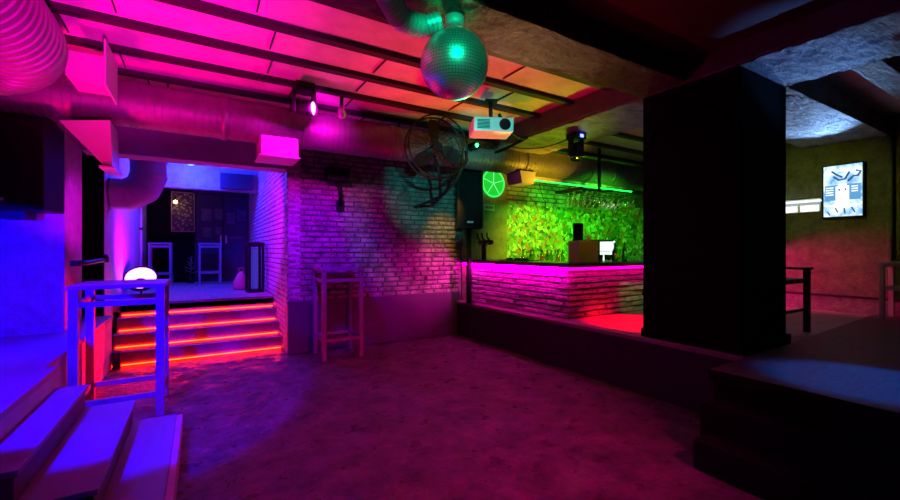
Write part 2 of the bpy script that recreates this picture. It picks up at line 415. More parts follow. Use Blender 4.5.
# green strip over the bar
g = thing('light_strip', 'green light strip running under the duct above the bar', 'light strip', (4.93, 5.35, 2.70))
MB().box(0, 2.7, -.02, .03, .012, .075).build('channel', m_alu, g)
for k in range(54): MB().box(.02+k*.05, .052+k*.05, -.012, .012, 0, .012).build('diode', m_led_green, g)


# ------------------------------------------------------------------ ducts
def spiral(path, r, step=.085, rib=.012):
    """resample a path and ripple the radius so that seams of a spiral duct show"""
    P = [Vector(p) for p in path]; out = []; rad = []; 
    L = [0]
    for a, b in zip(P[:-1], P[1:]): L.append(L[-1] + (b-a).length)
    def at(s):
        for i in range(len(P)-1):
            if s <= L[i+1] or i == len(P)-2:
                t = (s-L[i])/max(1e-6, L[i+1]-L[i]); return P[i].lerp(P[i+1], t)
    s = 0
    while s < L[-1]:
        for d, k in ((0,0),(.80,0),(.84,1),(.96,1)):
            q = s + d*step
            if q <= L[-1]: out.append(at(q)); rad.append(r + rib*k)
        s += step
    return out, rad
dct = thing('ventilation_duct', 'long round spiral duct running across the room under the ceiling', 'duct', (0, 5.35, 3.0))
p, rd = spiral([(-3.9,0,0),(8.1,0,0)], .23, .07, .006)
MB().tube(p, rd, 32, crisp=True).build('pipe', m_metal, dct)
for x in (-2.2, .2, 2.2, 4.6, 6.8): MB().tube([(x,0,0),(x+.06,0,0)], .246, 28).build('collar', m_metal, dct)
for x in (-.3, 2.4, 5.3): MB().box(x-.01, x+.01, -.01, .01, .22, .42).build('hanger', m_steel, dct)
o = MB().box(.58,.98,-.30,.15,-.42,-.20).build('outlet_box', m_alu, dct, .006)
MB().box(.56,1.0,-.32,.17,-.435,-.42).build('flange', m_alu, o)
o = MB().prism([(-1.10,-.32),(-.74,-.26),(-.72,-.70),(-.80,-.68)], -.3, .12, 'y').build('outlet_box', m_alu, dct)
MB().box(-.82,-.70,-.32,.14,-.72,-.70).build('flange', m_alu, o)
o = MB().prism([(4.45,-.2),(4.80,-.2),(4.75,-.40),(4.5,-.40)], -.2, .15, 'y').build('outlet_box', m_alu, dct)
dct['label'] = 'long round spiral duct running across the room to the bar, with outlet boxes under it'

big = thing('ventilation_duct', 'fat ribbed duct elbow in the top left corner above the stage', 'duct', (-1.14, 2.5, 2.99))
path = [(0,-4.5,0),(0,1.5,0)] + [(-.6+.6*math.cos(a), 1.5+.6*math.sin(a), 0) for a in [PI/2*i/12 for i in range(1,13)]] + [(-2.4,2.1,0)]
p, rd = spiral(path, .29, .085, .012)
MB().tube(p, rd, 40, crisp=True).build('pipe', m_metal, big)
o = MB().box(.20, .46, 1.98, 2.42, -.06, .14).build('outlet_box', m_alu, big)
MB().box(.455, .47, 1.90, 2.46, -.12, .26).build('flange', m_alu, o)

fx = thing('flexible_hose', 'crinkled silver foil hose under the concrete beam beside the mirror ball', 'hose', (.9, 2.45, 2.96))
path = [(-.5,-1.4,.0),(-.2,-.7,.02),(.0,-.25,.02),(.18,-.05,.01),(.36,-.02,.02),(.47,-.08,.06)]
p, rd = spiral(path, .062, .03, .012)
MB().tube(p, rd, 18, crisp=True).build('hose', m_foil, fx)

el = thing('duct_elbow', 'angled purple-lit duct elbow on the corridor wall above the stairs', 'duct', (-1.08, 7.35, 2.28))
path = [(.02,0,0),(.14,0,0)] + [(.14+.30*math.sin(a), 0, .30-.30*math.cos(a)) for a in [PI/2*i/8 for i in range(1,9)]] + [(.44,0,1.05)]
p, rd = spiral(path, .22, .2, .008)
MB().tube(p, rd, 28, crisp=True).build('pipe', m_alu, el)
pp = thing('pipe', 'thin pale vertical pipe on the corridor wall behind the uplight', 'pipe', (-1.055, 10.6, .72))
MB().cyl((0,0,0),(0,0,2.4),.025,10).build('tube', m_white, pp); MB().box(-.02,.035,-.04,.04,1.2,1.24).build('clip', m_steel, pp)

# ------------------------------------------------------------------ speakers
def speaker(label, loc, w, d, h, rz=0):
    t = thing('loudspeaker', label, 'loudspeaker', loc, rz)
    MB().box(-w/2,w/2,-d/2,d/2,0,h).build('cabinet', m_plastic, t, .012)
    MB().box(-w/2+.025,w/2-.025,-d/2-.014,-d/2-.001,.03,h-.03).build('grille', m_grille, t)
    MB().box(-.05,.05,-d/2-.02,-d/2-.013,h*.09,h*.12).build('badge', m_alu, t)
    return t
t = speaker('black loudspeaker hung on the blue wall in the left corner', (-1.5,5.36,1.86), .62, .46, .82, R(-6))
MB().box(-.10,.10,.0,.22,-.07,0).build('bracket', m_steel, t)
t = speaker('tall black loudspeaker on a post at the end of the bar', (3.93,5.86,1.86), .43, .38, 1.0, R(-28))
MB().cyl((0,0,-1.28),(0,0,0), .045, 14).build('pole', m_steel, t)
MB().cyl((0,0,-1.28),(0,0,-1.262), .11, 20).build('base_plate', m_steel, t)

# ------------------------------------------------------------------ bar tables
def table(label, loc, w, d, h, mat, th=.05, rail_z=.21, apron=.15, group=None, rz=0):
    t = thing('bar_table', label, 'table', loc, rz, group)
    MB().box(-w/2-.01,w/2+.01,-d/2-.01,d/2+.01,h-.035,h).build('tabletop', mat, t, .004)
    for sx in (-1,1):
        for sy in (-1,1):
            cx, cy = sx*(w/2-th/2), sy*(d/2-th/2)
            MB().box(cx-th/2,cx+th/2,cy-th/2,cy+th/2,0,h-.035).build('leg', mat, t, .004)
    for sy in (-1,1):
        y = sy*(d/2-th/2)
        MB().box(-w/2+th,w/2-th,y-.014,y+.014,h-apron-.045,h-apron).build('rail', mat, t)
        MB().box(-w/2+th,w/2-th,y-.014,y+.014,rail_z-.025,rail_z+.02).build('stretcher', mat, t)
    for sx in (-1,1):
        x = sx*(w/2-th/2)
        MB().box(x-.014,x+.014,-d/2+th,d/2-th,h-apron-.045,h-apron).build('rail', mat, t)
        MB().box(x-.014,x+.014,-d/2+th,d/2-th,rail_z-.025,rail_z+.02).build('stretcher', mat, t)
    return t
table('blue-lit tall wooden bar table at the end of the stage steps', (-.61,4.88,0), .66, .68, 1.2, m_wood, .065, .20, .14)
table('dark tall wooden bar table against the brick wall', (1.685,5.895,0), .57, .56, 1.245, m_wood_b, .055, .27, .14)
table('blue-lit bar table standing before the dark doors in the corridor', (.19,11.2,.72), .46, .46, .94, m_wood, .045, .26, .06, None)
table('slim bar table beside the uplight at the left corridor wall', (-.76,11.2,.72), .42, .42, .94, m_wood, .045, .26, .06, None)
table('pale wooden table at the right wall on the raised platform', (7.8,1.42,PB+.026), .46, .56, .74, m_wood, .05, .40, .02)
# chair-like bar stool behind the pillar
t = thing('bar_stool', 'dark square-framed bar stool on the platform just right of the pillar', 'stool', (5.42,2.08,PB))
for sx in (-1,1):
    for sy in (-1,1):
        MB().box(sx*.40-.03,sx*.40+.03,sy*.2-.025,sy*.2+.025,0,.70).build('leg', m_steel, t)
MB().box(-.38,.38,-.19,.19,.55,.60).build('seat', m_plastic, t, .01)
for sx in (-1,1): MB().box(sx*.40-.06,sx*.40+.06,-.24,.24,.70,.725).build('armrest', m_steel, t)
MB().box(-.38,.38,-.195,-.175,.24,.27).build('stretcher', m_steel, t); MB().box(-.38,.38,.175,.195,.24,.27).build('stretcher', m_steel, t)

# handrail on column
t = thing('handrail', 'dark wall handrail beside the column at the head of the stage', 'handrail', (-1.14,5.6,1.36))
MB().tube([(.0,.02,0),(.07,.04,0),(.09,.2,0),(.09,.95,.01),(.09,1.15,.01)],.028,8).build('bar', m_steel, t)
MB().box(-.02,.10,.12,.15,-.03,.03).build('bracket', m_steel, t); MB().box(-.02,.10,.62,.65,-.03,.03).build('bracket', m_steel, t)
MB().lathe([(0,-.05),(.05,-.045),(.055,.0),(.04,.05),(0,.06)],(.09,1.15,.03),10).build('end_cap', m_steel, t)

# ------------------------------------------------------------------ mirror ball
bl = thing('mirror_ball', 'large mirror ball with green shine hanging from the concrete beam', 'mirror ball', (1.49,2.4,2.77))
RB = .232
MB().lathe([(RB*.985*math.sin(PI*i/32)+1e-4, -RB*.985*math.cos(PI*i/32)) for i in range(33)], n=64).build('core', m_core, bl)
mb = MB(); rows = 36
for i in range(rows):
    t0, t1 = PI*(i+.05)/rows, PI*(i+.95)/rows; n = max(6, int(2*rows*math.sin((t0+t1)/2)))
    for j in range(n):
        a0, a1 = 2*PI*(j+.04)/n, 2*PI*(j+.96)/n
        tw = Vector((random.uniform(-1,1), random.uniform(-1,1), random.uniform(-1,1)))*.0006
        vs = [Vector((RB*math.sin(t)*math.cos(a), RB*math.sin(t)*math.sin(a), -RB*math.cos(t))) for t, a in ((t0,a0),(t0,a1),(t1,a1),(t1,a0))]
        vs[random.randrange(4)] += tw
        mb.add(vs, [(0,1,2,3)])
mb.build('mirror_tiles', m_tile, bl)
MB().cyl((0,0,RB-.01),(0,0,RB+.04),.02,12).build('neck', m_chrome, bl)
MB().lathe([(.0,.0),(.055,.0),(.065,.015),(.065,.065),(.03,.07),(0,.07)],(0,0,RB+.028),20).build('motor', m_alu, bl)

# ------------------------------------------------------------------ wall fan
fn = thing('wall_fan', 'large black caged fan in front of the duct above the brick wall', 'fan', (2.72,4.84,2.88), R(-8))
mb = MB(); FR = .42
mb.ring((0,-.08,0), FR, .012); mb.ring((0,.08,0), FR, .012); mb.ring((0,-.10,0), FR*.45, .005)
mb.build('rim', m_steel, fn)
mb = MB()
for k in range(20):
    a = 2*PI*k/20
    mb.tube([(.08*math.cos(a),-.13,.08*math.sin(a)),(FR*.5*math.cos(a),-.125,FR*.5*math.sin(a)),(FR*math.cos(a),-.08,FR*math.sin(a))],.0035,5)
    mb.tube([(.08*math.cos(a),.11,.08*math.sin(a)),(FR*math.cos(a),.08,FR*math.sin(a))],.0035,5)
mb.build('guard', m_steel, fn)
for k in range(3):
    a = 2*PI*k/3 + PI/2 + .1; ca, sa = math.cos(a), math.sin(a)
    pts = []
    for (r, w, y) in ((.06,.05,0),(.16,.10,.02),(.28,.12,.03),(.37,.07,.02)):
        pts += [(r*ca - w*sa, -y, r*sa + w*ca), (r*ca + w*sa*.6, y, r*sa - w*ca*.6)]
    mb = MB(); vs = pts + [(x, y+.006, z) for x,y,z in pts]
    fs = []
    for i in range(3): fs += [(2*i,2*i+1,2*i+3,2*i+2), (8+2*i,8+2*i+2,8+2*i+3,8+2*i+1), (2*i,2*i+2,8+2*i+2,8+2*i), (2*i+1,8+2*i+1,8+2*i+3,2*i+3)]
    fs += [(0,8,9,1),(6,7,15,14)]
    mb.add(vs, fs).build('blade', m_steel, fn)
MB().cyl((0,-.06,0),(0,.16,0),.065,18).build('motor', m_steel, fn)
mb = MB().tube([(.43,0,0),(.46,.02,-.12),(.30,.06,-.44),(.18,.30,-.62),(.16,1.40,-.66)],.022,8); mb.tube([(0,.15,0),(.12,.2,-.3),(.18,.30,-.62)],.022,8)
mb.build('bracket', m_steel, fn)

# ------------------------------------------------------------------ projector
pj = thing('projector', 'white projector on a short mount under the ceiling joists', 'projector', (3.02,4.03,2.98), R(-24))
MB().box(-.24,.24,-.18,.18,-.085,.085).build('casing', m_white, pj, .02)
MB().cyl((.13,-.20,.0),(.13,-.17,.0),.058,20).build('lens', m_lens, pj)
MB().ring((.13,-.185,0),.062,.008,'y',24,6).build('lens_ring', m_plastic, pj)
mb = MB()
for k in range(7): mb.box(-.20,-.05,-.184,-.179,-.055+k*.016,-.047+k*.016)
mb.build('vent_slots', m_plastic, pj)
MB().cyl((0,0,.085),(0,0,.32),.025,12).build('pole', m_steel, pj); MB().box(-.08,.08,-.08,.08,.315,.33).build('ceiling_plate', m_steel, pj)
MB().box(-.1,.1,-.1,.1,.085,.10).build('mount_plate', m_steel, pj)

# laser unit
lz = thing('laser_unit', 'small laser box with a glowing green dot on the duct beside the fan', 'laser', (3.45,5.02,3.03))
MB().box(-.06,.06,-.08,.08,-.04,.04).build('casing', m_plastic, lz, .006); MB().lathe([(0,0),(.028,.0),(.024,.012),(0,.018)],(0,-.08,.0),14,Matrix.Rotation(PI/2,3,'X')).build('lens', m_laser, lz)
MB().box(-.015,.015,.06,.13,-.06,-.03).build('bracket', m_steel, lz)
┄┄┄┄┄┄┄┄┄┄
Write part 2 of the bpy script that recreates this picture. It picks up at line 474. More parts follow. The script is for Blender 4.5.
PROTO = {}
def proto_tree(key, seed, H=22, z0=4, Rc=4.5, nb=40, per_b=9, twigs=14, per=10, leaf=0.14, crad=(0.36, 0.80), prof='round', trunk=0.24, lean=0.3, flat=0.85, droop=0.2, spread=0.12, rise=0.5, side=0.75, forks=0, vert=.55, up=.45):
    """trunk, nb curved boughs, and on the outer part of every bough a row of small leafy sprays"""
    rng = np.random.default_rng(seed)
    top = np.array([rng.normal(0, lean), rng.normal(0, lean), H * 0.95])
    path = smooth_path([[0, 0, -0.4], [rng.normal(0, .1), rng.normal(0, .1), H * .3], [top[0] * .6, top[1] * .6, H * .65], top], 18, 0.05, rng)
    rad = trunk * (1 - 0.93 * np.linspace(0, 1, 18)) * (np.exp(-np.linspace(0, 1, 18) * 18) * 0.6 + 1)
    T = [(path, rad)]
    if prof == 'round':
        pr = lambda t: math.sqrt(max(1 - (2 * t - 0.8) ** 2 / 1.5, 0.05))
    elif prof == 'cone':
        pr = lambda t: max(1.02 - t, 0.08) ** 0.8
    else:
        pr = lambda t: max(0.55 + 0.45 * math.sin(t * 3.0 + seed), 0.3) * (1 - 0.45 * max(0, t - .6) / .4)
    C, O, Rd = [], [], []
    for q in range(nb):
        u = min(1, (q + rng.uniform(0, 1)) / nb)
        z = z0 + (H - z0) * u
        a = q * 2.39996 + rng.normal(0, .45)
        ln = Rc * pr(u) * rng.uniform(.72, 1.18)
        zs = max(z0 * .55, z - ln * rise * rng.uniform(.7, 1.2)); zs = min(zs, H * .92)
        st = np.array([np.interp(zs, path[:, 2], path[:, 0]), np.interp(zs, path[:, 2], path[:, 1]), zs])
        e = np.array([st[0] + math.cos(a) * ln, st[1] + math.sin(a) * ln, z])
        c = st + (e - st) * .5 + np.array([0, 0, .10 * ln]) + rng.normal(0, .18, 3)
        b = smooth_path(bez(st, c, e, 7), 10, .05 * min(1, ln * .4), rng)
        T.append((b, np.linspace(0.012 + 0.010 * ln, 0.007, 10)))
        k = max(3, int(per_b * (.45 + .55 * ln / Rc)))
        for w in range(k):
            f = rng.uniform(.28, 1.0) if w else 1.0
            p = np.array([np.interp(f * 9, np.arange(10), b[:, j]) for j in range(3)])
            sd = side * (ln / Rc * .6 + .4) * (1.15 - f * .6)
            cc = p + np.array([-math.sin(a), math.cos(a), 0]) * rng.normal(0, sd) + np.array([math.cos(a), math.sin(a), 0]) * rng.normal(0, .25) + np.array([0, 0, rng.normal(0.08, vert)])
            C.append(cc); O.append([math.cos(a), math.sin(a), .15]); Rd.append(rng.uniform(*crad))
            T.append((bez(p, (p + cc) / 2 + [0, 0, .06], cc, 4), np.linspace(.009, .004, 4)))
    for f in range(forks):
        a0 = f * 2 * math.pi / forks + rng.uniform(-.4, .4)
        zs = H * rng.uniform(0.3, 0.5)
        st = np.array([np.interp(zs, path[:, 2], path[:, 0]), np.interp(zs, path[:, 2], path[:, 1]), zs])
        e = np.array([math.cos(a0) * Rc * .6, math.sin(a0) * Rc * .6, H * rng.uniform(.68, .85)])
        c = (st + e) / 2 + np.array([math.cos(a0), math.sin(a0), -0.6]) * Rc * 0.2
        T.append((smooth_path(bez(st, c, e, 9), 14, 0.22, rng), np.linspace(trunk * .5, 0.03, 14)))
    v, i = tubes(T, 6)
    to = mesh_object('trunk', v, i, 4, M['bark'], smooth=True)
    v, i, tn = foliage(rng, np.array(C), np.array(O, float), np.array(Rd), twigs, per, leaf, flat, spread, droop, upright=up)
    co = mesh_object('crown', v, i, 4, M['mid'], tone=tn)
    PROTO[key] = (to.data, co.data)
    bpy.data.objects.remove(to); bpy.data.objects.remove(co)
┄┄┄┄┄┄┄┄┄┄
- **Stated exercise**: Report each line in the data that holds the word "follow".

- **Result**:
Write part 2 of the bpy script that recreates this picture. It picks up at line 415. More parts follow. Use Blender 4.5.
Write part 2 of the bpy script that recreates this picture. It picks up at line 474. More parts follow. The script is for Blender 4.5.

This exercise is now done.